**DATASET CONTENT**

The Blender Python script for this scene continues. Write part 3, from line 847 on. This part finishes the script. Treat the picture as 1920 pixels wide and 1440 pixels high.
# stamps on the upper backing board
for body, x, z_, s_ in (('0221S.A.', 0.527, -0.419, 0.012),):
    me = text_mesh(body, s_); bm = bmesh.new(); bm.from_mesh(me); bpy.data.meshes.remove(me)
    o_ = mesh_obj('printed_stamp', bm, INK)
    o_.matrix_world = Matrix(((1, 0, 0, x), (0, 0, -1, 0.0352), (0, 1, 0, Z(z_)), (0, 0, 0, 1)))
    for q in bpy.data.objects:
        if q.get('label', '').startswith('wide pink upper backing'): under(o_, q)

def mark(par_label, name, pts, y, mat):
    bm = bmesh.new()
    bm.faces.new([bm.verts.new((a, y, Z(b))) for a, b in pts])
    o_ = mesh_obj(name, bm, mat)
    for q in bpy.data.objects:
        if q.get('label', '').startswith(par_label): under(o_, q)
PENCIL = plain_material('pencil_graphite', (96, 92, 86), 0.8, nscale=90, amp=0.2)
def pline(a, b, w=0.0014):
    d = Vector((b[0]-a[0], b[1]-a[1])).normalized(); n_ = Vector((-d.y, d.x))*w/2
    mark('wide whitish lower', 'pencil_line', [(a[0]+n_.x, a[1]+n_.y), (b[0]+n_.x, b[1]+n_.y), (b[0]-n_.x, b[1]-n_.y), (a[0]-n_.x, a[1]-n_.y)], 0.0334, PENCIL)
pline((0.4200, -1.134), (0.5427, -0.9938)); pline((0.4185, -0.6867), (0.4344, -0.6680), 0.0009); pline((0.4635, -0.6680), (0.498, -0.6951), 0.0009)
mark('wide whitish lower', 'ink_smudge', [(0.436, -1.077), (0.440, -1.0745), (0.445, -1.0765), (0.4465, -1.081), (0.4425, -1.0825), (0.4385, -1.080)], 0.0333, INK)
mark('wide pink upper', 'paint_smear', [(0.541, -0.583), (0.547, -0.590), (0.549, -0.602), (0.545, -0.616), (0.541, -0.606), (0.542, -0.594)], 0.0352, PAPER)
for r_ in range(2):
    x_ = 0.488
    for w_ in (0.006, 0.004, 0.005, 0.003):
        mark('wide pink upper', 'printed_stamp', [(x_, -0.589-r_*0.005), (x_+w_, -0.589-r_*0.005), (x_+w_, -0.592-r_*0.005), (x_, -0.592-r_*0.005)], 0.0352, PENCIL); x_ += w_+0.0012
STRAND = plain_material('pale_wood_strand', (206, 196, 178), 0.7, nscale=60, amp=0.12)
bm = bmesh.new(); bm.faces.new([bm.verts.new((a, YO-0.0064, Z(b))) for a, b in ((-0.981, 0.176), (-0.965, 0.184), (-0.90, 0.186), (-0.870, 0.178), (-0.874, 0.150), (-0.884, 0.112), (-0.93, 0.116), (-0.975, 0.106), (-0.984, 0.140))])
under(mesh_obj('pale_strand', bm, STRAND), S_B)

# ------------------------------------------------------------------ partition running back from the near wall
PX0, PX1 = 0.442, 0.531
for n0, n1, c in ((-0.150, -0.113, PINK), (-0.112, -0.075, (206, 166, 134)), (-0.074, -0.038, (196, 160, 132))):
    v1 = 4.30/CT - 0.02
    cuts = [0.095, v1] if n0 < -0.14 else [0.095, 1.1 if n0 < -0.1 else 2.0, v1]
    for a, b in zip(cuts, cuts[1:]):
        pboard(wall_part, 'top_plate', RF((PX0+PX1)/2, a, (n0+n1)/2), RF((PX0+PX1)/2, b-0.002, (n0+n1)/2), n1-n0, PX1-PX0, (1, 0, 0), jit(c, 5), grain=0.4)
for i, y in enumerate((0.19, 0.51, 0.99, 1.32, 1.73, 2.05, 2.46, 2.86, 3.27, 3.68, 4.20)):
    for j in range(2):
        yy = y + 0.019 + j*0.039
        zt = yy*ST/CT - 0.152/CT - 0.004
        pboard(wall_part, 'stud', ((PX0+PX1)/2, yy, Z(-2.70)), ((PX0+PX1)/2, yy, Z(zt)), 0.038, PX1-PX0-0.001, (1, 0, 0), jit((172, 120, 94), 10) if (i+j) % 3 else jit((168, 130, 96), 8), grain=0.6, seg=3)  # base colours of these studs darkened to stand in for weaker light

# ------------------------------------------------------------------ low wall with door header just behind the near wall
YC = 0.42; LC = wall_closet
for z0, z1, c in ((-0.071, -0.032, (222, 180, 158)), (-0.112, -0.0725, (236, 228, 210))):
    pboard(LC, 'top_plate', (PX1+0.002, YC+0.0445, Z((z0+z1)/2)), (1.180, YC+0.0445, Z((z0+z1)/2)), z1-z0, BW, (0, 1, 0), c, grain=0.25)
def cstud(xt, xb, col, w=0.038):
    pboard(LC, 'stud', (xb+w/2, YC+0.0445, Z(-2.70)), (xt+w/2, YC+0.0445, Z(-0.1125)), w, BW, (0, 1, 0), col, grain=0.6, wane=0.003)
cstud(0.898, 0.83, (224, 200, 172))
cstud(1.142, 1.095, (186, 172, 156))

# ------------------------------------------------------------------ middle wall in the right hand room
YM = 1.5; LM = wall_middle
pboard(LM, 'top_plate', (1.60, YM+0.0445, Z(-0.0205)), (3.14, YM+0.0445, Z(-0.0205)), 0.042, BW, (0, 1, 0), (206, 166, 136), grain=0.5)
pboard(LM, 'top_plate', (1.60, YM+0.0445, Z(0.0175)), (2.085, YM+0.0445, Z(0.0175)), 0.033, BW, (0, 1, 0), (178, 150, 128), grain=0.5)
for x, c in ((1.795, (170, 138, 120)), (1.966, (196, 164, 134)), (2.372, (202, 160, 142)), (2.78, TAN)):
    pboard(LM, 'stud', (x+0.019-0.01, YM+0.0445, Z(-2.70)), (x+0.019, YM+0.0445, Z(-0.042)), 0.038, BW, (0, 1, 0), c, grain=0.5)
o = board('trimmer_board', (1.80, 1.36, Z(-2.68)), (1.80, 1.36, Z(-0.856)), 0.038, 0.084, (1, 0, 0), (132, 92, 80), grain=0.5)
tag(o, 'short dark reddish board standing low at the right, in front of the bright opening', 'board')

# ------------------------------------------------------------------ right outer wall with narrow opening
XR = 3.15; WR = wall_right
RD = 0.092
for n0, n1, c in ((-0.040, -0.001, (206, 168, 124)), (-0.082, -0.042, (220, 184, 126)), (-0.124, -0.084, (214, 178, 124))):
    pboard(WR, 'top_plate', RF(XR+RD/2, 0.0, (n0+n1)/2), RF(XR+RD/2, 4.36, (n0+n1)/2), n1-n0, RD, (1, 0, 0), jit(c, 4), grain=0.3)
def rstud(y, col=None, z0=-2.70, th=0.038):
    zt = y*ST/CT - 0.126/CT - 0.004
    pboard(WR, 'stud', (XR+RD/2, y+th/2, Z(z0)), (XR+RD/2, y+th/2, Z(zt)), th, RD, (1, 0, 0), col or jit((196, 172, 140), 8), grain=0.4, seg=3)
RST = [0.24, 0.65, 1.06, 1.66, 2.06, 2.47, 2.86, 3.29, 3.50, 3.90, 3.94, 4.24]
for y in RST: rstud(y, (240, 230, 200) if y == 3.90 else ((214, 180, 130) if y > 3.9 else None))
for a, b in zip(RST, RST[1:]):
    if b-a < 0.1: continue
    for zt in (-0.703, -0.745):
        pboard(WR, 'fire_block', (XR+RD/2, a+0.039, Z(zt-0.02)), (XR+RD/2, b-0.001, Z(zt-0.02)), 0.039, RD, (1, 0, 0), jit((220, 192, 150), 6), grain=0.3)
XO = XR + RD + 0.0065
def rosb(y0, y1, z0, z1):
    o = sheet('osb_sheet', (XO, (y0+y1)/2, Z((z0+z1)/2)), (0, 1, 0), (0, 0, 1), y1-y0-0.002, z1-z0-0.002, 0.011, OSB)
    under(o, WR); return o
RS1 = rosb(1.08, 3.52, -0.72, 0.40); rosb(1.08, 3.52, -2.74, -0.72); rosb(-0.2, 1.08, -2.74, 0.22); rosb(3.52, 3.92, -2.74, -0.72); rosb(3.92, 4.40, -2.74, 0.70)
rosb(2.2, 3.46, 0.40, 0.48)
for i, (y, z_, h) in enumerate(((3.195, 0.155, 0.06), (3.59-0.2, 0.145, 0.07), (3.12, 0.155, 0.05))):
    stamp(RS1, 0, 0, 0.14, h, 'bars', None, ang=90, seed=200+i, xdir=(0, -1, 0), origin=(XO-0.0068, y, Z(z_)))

**OBJECTIVE**
In the listing above, reproduce the first line and each one after it through the line that contains "if q.get('label', '').startswith('wide".

**WRITTEN SOLUTION**
The Blender Python script for this scene continues. Write part 3, from line 847 on. This part finishes the script. Treat the picture as 1920 pixels wide and 1440 pixels high.
# stamps on the upper backing board
for body, x, z_, s_ in (('0221S.A.', 0.527, -0.419, 0.012),):
    me = text_mesh(body, s_); bm = bmesh.new(); bm.from_mesh(me); bpy.data.meshes.remove(me)
    o_ = mesh_obj('printed_stamp', bm, INK)
    o_.matrix_world = Matrix(((1, 0, 0, x), (0, 0, -1, 0.0352), (0, 1, 0, Z(z_)), (0, 0, 0, 1)))
    for q in bpy.data.objects:
        if q.get('label', '').startswith('wide pink upper backing'): under(o_, q)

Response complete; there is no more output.